E’ evidente che una simile profusione di emissioni è un’ulteriore conferma del notevole influsso che la Science Fiction esercita sulla cultura mondiale e rappresenta un lusinghiero riconoscimento “ufficiale” del genere.

 

Conclusioni

 

La Fantascienza moderna ha dato prova di uno straordinario polimorfismo, anche se ormai è percepita più come genere cinematografico che letterario. Diciamo che oggi possiamo distinguere tra una Fantascienza Maggiore ed una Fantascienza Minore. La prima si manifesta laddove si creano opere “specificamente” di Fantascienza: Letteratura, Cinema, Fumetto.

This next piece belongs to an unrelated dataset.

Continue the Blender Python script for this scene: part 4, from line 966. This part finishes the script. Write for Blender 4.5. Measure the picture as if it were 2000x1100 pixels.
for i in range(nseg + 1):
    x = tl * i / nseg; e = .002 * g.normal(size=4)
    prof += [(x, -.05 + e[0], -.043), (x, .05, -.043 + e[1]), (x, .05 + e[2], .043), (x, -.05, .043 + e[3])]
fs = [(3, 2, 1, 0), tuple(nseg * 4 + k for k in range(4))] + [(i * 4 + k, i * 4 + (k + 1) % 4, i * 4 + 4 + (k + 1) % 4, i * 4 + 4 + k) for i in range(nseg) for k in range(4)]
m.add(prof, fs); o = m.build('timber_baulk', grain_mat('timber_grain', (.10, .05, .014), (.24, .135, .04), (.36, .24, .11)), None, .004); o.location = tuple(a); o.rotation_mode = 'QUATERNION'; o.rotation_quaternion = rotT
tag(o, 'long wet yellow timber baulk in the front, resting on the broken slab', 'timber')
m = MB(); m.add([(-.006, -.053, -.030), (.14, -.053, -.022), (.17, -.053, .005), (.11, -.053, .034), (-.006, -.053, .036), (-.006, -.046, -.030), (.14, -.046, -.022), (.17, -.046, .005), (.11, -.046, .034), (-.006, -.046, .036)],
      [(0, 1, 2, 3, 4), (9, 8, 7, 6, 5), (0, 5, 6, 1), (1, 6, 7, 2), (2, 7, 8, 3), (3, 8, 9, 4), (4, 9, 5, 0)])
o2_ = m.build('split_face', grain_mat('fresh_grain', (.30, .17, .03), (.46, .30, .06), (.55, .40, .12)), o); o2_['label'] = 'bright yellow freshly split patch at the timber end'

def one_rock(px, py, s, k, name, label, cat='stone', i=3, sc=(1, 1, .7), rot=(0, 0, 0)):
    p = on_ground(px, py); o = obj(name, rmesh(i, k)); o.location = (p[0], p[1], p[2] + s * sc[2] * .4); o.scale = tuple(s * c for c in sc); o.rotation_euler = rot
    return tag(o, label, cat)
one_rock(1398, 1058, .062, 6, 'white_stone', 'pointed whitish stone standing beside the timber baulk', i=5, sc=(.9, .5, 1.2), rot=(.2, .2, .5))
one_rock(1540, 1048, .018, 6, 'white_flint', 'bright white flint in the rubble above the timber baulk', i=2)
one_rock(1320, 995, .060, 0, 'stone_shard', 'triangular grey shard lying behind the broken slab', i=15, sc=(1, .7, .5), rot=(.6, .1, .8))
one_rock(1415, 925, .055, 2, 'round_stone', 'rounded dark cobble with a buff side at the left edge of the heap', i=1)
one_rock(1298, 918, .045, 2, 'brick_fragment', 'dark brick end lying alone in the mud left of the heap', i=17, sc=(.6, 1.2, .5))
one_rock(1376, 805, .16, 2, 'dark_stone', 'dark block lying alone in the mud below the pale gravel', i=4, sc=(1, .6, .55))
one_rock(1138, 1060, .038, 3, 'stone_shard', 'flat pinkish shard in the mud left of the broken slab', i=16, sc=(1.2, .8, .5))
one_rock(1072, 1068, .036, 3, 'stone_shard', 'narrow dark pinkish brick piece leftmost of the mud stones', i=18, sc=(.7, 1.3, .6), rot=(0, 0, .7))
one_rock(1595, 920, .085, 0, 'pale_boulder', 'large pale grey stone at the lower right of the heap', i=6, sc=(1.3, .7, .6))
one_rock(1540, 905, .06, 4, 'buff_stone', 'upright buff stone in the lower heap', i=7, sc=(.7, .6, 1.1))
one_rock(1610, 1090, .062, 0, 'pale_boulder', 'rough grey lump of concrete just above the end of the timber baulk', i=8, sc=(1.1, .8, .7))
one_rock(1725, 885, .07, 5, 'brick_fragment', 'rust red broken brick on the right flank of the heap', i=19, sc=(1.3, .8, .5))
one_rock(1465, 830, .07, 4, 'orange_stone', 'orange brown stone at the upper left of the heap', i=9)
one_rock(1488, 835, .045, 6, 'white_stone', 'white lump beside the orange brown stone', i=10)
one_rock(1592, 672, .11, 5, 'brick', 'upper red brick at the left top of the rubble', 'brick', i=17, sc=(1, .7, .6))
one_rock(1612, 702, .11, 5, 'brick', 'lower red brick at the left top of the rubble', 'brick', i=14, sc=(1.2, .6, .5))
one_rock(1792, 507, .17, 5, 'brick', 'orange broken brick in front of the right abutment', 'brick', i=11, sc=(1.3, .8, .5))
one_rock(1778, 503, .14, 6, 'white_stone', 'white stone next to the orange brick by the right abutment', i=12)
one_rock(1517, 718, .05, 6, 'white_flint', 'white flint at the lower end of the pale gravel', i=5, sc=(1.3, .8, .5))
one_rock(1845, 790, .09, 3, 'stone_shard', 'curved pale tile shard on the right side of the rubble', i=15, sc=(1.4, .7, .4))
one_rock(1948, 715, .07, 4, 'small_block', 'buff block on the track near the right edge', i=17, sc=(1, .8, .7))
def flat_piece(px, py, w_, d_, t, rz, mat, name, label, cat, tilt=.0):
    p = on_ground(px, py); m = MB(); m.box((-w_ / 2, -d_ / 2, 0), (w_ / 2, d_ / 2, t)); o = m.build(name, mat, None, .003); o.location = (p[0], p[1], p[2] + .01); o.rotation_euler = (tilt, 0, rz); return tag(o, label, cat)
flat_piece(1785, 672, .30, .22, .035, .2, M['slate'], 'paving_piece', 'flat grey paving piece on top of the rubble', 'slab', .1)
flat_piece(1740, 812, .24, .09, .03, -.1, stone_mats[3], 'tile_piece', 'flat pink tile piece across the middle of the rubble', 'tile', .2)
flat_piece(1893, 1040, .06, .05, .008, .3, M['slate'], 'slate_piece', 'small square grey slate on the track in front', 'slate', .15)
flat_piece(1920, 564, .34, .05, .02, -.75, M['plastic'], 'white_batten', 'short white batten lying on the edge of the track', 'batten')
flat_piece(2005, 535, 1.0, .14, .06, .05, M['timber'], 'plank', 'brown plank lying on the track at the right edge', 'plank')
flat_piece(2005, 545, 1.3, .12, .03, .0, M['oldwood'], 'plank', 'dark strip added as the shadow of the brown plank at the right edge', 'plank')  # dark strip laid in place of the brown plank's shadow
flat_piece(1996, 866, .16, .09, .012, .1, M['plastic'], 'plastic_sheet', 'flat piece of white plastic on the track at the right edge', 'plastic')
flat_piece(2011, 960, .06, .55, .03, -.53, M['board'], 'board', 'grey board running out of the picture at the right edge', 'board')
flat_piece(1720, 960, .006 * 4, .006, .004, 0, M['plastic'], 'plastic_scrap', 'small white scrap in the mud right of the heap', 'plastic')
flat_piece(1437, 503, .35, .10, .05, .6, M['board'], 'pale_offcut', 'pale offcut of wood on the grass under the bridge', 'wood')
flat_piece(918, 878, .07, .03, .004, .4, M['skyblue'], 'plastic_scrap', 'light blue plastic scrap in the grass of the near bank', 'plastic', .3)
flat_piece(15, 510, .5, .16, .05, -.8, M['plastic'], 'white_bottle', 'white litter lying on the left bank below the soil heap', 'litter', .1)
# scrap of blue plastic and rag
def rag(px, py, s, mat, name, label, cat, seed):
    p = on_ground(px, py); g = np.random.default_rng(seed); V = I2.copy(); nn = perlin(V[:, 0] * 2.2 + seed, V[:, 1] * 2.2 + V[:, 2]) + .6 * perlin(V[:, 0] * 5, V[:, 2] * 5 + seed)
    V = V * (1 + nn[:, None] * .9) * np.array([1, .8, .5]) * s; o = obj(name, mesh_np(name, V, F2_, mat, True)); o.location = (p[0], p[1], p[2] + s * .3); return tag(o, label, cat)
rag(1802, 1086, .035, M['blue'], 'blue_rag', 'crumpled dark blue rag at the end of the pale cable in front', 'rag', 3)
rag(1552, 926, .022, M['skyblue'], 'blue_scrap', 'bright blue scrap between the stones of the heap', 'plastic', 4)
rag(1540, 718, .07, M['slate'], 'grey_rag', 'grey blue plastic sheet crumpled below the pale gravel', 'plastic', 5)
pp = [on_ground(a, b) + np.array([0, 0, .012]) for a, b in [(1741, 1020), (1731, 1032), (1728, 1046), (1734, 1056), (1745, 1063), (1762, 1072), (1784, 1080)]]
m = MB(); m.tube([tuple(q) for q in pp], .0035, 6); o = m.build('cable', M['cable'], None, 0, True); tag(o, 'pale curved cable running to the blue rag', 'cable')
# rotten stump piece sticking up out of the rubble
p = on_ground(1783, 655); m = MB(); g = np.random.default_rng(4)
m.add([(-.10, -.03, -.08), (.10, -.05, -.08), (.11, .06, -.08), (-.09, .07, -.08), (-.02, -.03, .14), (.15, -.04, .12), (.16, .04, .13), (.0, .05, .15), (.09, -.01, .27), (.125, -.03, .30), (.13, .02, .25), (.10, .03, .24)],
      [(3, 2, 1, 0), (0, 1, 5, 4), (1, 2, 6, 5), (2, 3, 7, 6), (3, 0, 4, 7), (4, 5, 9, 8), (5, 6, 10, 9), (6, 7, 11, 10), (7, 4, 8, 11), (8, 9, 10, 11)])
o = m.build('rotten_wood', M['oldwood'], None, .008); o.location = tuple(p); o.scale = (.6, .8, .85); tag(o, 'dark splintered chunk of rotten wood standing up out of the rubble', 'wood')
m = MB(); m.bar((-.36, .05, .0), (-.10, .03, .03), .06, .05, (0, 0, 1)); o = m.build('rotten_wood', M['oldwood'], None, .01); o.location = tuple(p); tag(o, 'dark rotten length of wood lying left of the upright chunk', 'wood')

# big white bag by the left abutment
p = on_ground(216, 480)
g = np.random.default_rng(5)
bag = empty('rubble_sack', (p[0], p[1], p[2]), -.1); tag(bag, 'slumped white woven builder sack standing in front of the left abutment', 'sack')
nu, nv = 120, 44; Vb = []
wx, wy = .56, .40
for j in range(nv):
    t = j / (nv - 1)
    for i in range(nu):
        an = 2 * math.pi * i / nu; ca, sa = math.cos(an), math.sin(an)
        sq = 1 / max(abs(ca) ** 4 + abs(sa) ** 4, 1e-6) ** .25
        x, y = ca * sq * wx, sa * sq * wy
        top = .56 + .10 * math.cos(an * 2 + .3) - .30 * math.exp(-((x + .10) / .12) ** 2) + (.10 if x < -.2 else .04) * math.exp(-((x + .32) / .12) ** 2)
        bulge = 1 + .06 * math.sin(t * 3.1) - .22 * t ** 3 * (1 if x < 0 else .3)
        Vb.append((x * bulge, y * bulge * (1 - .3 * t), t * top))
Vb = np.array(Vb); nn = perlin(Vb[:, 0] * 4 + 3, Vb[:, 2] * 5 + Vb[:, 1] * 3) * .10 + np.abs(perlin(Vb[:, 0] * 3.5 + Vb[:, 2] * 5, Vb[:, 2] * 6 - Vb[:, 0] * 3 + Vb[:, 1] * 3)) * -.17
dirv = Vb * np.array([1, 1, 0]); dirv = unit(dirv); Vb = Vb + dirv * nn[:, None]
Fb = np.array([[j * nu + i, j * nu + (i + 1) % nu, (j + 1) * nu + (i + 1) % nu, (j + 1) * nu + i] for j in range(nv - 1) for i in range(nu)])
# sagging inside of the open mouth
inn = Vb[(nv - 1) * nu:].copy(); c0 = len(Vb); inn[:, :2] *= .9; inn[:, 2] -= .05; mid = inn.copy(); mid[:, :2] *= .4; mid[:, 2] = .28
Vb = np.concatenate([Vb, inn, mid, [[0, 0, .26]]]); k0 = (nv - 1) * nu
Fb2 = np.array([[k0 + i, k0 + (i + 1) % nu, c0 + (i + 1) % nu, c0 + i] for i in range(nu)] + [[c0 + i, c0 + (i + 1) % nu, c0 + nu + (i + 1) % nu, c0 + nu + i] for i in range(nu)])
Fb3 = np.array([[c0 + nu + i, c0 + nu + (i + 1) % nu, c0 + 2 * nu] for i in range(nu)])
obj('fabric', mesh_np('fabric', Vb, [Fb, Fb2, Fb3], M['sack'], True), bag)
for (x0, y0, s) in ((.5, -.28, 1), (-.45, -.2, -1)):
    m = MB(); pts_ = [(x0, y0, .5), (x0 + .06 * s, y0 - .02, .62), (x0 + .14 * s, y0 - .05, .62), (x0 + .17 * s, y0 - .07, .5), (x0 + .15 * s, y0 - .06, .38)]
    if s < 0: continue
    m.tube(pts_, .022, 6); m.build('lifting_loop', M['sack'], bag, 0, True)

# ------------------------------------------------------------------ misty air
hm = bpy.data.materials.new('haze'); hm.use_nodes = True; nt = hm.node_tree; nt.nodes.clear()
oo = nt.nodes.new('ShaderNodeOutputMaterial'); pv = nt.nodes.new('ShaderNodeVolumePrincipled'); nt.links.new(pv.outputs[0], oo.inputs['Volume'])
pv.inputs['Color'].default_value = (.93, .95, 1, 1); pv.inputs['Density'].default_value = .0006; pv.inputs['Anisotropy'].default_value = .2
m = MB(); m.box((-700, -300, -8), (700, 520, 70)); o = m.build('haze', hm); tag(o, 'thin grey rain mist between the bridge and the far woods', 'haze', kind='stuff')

La seconda comprende le creazioni che citano elementi noti dei capolavori della fantascienza per catturare l’attenzione del pubblico, come avviene in campo pubblicitario e, tranne rare eccezioni, in quello dei videoclip musicali.

Com’è evidente, la cultura dell’Occidente è pervasa dalle suggestioni fantascientifiche e rappresenta un terreno fertile dal quale stanno per nascere nuove forme espressive. Quali saranno è davvero troppo presto per dirlo.